An indication of such growing support is the letter on 19 October 2012
signed by fifteen leaders of the principal U.S. Christian churches
calling upon the Congress to reconsider giving aid to Israel because of
human rights violations. Reverend Gradye Parsons, the top official of
the Presbyterian Church (U.S.A.) said, “We asked Congress to treat
Israel like it would any other country, to make sure our military aid is
going to a country espousing the values we would as Americans—that it
is not being used to continually violate the human rights of other
people.” The letter said that Israel had continued expanding settlements
in the West Bank and East Jerusalem despite American calls to stop
claiming territory that under international law and United States policy
should belong to a future Palestinian state. This is a sharp contrast
to the evangelical Christian churches, which have been part of the core
of the far right support of the Republican candidates for president and
the Congress. A Jewish-American organization called “J Street,” first
organized six years ago as a “pro-Israel pro-peace” organization, has
been gaining growing support among Jewish Americans for its advocacy of
an end to the settlement expansion and a two- state solution based on
the 1967 borders. In the 2012 elections, it contributed 1.8 million
dollars to support the election of 72 candidates for the U.S. Congress,
of which 71 were elected, The
Republican presidential candidate, Mitt Romney, had direct links to
some of the most reactionary elements in U.S. politics and with right
wing extremist groups in other countries who brought us not only the
Iraq and the war in Afghanistan, but also the contra wars in Nicaragua,
El Salvador, Guatemala, and Honduras. He sought support from the extreme
right wing Cuban exile mafia in South Florida. The election of Romney
would have greatly increased the probability of direct U.S. military
intervention in Latin America in the coming period. The Republicans in
the Congress prevented Obama from shutting down the detention camp at
Guantanamo Bay, Cuba, the U.S. naval base in Cuban territory that has
been occupied illegally since 1903. A
key element of the Communist Party’s strategy of alliances is to imbue
the struggles of these alliances with enhancement of the democratic
rights, and to promote the increasing use of the public sector to extend
the acceptance of a socialist consciousness. Obviously the Communist
Party needs far more growth than it has been able to achieve. We are,
however, effectively using our participation in people’s struggles and
the Internet to recruit new members. We have an online daily news
publication, People’s World, www.peoplesworld.org, a monthly online theoretical journal Political Affairs, www.politicalaffairs.net, as
well as national and district Websites. As a result of our online
activities, we have been forming Party clubs in states in which we
previously had very few or even no members. This influx of new members
led us to have a national Party school earlier this year to acquaint new
members with the Marxist-Leninist orientation of the Party.
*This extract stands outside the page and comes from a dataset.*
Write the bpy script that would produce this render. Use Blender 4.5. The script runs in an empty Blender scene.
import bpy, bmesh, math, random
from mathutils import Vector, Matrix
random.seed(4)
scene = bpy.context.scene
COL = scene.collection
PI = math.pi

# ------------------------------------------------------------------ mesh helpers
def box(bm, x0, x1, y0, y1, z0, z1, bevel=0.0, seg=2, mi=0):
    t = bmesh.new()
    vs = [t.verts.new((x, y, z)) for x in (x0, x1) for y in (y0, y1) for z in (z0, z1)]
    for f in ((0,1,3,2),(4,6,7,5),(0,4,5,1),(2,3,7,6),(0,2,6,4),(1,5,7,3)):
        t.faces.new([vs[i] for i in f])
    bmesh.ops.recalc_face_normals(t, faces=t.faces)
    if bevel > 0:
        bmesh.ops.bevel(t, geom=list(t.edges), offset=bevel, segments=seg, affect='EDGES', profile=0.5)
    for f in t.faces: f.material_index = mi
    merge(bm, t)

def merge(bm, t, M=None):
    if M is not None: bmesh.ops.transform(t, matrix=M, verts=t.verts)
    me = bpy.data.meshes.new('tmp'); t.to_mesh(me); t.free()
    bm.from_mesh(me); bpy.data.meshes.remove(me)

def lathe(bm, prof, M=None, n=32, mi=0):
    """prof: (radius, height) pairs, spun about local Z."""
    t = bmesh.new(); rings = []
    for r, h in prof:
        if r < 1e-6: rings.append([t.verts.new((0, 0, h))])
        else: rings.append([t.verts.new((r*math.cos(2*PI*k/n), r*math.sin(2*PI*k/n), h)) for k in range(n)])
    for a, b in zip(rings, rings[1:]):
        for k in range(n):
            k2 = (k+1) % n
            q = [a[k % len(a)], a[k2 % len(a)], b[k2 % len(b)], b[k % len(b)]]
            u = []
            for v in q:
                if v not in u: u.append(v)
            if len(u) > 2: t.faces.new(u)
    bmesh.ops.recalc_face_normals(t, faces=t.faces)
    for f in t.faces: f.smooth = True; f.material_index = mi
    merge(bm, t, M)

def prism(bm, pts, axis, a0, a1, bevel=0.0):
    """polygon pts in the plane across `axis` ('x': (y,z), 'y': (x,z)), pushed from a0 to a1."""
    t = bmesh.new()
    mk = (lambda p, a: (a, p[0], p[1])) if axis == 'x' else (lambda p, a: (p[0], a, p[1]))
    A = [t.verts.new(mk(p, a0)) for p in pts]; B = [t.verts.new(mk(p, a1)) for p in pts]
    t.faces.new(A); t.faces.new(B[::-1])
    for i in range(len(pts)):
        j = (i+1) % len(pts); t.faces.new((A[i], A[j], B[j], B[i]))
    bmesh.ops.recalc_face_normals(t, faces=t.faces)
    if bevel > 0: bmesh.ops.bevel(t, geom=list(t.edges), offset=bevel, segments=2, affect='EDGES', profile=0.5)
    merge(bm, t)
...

The
reelection of Obama places before us the high-priority task of
reversing the decline in labor-union membership by securing the
enactment of the law requiring the recognition of labor unions when
supported by the majority of workers of an enterprise and securing
passage of other legislation that benefits the working people. The fact
that the composition of the new Congress did not change ideologically
enough to facilitate passage of this law still presents us with a
difficult struggle. The fact that Republican Party still controls the
lower house of the Congress and has enough votes in the upper house to
block legislative changes of a highly progressive nature presents an
obstacle that we will have to combat until it can be changed in the 2014
elections. We still have the task of strengthening the center-left
alliance and enriching its anti-imperialist character. While
the victory of Obama is a welcome aid for us in our domestic struggles,
we still face the challenge of mobilizing mass pressure on his
administration to reverse the imperialist character of U.S. foreign
policy. The CPUSA will pursue this formidable task vigorously in
alliance with domestic progressive forces and with our comrades in the
Communist and Workers’ Parties and their allies throughout the world.